[Exercise details]: Please write out the material that follows, exactly as it stands.

[Dataset excerpt]:
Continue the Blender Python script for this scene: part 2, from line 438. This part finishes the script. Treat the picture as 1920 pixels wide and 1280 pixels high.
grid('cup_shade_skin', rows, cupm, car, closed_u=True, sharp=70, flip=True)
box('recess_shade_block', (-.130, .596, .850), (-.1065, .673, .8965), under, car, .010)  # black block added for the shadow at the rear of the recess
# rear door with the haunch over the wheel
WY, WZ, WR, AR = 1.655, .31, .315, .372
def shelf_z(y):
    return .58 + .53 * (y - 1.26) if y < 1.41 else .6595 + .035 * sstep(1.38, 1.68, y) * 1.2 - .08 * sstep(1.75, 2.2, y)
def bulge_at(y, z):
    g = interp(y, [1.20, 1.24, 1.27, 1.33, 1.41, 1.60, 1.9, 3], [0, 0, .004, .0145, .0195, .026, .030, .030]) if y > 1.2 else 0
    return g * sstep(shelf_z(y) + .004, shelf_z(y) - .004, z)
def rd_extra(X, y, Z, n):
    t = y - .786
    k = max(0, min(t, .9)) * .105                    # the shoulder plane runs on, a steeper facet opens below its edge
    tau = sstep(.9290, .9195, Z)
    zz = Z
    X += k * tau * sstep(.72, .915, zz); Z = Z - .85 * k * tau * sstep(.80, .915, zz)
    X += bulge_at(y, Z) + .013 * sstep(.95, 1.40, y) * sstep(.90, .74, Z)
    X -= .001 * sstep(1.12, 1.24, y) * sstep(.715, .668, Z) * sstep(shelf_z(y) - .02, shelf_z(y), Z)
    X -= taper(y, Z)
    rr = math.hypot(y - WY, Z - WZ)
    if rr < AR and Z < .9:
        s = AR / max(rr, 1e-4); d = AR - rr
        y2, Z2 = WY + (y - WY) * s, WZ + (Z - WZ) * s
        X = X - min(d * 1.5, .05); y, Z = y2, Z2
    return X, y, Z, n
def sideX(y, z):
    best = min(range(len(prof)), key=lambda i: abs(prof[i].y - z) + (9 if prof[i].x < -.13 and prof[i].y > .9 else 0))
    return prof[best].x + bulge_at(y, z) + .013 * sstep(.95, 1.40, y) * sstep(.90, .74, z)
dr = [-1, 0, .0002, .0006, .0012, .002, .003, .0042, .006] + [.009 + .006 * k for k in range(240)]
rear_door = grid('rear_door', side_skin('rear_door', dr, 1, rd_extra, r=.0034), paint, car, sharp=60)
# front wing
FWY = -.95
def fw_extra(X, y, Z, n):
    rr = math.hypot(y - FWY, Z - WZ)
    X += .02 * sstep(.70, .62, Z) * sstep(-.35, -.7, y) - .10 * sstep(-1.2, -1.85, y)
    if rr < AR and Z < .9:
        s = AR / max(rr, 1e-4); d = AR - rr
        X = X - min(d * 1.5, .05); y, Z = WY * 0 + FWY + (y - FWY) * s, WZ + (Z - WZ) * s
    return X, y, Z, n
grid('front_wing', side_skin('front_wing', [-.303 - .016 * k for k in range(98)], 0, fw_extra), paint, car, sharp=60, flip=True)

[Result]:
Continue the Blender Python script for this scene: part 2, from line 438. This part finishes the script. Treat the picture as 1920 pixels wide and 1280 pixels high.
grid('cup_shade_skin', rows, cupm, car, closed_u=True, sharp=70, flip=True)
box('recess_shade_block', (-.130, .596, .850), (-.1065, .673, .8965), under, car, .010)  # black block added for the shadow at the rear of the recess
# rear door with the haunch over the wheel
WY, WZ, WR, AR = 1.655, .31, .315, .372
def shelf_z(y):
    return .58 + .53 * (y - 1.26) if y < 1.41 else .6595 + .035 * sstep(1.38, 1.68, y) * 1.2 - .08 * sstep(1.75, 2.2, y)
def bulge_at(y, z):
    g = interp(y, [1.20, 1.24, 1.27, 1.33, 1.41, 1.60, 1.9, 3], [0, 0, .004, .0145, .0195, .026, .030, .030]) if y > 1.2 else 0
    return g * sstep(shelf_z(y) + .004, shelf_z(y) - .004, z)
def rd_extra(X, y, Z, n):
    t = y - .786
    k = max(0, min(t, .9)) * .105                    # the shoulder plane runs on, a steeper facet opens below its edge
    tau = sstep(.9290, .9195, Z)
    zz = Z
    X += k * tau * sstep(.72, .915, zz); Z = Z - .85 * k * tau * sstep(.80, .915, zz)
    X += bulge_at(y, Z) + .013 * sstep(.95, 1.40, y) * sstep(.90, .74, Z)
    X -= .001 * sstep(1.12, 1.24, y) * sstep(.715, .668, Z) * sstep(shelf_z(y) - .02, shelf_z(y), Z)
    X -= taper(y, Z)
    rr = math.hypot(y - WY, Z - WZ)
    if rr < AR and Z < .9:
        s = AR / max(rr, 1e-4); d = AR - rr
        y2, Z2 = WY + (y - WY) * s, WZ + (Z - WZ) * s
        X = X - min(d * 1.5, .05); y, Z = y2, Z2
    return X, y, Z, n
def sideX(y, z):
    best = min(range(len(prof)), key=lambda i: abs(prof[i].y - z) + (9 if prof[i].x < -.13 and prof[i].y > .9 else 0))
    return prof[best].x + bulge_at(y, z) + .013 * sstep(.95, 1.40, y) * sstep(.90, .74, z)
dr = [-1, 0, .0002, .0006, .0012, .002, .003, .0042, .006] + [.009 + .006 * k for k in range(240)]
rear_door = grid('rear_door', side_skin('rear_door', dr, 1, rd_extra, r=.0034), paint, car, sharp=60)
# front wing
FWY = -.95
def fw_extra(X, y, Z, n):
    rr = math.hypot(y - FWY, Z - WZ)
    X += .02 * sstep(.70, .62, Z) * sstep(-.35, -.7, y) - .10 * sstep(-1.2, -1.85, y)
    if rr < AR and Z < .9:
        s = AR / max(rr, 1e-4); d = AR - rr
        X = X - min(d * 1.5, .05); y, Z = WY * 0 + FWY + (y - FWY) * s, WZ + (Z - WZ) * s
    return X, y, Z, n
grid('front_wing', side_skin('front_wing', [-.303 - .016 * k for k in range(98)], 0, fw_extra), paint, car, sharp=60, flip=True)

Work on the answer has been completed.